Friday, January 1, 2010

Kneading

It's Friday and I'm making bread that I will feed to my loves with tonight's dinner. All baking is a sleight of hand. Mix these things, this flour, those eggs and behind the black oven door or inside the black magician's hat something happens. And the rewards for believing are sweet.

If I bake a pie or a cake that's what happens. I mix and I stir and the spatula or the long wooden spoon or the food processer or the stand mixer serve as my wand, my intermediary, my barrier, my substitute. The rewards are always sweet so I'll always believe in the magic. As will you. But was I there?

Bread is more powerful, more primal. Four years and five months ago we moved into this house with no soffits above the kitchen cabinets and there I store some small appliances. In four years and five months I believe I've never reached for the bread machine that looks down on the roof of the fridge. Baking bread is no mere magic. It's alchemy. Yeast and warm water and sugar and flour and butter and eggs and a drop of honey, zest of two clementines. I don't make bread dough with an electric beater or even a wooden spoon. I mix bread dough like my ancestors' ancestors mixed, with my hands, until the webbing between my fingers is coated and sticky and forges me to my ingredients' yield and I am neither distinguishable nor divisible from the nourishment I'll later pop in my daughters' expectant mouths.

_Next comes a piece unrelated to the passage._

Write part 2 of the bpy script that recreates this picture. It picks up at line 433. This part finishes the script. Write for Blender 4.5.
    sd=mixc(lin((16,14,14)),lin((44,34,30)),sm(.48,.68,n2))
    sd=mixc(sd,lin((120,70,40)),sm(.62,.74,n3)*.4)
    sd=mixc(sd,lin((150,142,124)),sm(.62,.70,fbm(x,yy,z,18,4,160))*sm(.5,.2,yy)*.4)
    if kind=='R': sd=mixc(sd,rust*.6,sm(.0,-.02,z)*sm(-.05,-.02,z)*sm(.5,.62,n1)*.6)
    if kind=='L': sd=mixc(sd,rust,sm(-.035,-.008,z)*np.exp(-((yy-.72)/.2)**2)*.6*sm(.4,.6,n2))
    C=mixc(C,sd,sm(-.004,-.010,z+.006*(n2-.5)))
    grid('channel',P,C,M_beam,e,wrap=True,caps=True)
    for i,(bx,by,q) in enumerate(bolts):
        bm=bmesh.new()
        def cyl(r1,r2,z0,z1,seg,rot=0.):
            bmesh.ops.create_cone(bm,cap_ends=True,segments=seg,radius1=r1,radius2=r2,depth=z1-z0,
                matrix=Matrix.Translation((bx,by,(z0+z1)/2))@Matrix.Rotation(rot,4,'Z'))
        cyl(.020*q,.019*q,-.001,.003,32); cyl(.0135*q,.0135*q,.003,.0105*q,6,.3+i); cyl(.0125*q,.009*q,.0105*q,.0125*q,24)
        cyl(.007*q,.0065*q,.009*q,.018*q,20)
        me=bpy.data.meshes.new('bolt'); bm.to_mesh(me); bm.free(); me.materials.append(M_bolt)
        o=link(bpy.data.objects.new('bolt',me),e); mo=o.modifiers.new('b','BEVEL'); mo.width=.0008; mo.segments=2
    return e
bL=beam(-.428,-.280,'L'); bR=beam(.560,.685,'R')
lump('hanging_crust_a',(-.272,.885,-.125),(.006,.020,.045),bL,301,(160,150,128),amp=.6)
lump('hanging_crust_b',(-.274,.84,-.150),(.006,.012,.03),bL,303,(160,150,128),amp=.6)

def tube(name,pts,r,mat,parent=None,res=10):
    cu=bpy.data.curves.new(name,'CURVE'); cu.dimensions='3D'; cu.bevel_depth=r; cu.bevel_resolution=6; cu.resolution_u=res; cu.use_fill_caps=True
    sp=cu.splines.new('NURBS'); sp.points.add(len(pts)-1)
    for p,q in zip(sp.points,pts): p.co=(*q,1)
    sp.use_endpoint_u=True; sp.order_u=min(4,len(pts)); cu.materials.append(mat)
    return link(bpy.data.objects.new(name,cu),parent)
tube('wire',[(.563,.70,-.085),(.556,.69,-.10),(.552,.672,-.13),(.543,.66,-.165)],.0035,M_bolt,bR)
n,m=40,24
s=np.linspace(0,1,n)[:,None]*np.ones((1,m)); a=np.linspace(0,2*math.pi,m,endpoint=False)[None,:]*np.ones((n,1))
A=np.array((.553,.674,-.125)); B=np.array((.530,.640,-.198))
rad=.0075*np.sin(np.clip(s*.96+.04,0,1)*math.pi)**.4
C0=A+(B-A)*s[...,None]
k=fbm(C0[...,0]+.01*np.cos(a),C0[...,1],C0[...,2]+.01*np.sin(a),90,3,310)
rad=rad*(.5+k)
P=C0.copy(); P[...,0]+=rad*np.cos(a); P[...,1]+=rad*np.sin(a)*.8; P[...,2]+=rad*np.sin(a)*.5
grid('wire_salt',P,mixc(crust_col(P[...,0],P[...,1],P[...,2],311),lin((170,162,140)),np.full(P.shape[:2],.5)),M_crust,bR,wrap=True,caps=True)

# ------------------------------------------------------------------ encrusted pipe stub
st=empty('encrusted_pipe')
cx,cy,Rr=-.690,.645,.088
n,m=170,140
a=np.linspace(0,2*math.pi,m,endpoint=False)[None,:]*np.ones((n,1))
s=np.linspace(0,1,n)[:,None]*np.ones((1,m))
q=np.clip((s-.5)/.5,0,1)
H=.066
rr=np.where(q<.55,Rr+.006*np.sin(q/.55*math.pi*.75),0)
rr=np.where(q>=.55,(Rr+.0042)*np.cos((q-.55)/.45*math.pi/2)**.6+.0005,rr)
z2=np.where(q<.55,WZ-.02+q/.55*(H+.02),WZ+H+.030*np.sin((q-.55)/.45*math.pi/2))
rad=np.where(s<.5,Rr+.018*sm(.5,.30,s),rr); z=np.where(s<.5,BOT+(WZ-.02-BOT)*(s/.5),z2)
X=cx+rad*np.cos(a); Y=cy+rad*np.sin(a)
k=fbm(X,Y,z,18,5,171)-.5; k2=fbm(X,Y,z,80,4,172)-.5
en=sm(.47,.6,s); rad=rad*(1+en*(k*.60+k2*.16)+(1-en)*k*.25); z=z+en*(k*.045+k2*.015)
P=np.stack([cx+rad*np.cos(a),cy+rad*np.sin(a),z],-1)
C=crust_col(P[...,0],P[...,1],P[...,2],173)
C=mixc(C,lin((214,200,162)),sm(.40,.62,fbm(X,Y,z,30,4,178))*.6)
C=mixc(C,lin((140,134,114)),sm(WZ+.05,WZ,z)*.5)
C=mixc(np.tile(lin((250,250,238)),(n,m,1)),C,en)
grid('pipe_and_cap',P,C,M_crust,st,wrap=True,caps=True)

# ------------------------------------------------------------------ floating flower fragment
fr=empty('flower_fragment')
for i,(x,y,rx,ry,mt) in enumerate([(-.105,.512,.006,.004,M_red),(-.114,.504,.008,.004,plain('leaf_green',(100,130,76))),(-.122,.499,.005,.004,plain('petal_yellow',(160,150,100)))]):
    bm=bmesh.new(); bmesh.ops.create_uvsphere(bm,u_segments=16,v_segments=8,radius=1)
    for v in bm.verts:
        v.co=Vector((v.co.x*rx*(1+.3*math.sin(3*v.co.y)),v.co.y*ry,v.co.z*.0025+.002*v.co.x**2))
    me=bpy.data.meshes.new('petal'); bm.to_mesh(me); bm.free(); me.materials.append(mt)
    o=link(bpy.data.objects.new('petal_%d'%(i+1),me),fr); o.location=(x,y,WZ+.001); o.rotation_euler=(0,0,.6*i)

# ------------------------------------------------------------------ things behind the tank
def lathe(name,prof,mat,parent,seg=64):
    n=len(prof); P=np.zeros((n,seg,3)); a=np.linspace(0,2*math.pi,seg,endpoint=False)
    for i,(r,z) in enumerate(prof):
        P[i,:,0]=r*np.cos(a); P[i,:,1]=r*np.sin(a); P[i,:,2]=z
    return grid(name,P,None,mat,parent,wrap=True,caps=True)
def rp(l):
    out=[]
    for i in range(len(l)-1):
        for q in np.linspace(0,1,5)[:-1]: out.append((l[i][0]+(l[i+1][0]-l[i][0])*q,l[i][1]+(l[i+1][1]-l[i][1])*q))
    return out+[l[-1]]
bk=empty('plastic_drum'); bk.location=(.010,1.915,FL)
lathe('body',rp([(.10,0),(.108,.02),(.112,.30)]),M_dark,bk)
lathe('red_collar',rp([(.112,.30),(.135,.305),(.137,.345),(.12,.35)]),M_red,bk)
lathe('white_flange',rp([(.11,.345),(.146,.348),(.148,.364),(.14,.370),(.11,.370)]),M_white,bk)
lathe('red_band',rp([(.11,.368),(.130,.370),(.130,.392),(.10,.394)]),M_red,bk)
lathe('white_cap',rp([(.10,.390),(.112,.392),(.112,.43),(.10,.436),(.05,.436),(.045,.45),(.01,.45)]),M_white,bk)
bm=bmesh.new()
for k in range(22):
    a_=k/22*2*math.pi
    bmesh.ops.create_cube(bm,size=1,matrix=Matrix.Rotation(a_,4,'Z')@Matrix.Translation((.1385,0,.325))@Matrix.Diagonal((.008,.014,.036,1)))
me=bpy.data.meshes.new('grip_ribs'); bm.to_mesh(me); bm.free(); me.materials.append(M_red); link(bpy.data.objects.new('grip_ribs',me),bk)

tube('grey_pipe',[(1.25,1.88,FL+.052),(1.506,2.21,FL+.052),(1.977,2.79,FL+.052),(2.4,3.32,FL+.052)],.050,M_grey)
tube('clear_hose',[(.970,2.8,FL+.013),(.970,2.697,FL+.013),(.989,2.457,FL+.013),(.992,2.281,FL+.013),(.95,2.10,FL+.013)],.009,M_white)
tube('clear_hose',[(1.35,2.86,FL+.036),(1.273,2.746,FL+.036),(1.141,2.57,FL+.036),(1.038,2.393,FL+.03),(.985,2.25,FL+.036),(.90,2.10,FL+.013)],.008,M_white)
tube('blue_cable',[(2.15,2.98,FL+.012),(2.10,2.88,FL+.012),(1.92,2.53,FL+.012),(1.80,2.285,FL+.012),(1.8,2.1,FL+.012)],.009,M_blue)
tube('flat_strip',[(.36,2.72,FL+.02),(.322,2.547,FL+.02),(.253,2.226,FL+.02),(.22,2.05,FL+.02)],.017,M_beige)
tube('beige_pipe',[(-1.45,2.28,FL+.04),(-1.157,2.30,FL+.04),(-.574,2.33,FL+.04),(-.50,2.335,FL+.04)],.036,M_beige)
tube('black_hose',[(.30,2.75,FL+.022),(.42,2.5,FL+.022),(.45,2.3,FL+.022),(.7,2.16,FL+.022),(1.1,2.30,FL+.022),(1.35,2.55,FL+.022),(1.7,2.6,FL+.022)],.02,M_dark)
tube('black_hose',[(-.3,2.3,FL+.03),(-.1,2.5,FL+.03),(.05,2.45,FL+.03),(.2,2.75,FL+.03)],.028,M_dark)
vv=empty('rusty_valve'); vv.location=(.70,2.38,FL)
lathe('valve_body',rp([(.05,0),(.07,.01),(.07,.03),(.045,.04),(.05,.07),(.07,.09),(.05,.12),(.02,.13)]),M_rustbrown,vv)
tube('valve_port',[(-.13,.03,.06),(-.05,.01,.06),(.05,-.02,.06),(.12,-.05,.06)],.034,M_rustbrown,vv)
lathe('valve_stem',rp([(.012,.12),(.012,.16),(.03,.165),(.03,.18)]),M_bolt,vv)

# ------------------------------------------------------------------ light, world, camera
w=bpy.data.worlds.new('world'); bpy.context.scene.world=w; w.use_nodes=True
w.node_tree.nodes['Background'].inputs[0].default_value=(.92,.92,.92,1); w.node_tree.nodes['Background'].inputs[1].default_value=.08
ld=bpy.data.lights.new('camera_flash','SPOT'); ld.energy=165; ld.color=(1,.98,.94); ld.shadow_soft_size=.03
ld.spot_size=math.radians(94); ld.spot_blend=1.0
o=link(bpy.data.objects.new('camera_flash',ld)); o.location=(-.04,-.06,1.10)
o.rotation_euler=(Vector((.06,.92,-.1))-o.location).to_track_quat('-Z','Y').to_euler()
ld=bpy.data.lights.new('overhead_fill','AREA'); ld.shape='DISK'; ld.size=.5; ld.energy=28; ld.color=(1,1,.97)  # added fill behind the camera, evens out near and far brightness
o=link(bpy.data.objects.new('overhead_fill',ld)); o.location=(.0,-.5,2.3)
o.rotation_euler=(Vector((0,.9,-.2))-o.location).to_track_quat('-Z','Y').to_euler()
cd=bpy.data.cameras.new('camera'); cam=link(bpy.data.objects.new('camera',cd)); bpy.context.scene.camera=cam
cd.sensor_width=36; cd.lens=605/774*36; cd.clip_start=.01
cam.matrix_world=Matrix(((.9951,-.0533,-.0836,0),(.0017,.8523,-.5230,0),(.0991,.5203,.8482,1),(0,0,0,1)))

Now I have a round, smooth ball of dough, a tabula rasa. But is there really any true beginning? The first man was formed from dirt and this Friday was born on the death of a Thursday and even the blank canvas of New Year's Day Metaphor Perfection was stretched and stapled and primed for you by some MFA student earning a few extra dollars in the back of the craft store. What is a smooth, warm sphere is only so perfect at the surface because I've stretched and pulled and heated from the heat of my own skin and activated the yeast and invigorated the gluten and toiled to tired forearms so that this dough can be anything. It's a new day, a new year, and I could braid this dough with three strands or six. Or I could twist it or ball it or throw it plain in a loaf pan and let it stay unformed of personality because it's only Day One, and we have 365 of these in which to discover ourselves anew.

Is there really any difference in today compared with yesterday and I don't know that there is, except we love our mile markers. We love our auld lang synes and our resolutions and is there really any more might behind a resolution made on the first day of the first month or one made on a half birthday or that day upcoming in September when we'll pay off our car note or the one upcoming in February when I birth my son? and the answer is: I don't think so. But there is power in zeitgeist just as there is power in these pale forearms and today is the day to dream big, wipe a slate clean, forgive ourselves and others in advance of our still unseen failings, even if that failing is that what you thought was a fresh start was manufactured in large rolls in China with primer with too much lead and stapled to hardwoods pulled from depleted rainforests. Even in our biggest hopes, none of us is perfect.

I think of how I will shape this bread and I think of how I will shape this year. I will spend more time lowering the curtain between imagination and reality. I'll believe in magic beans and fairy wings and wishes on first night stars. I would like to have more fun with my kids and fewer unfulfilling obligations and more patience with adults. I would like to be a more generous listener and be less socially timid and throw myself into challenges that scare me a little.

Those aren't resolutions, but maybe they are impetuses. Maybe they're motivations. Maybe they're just little puffs of steam behind the black oven door.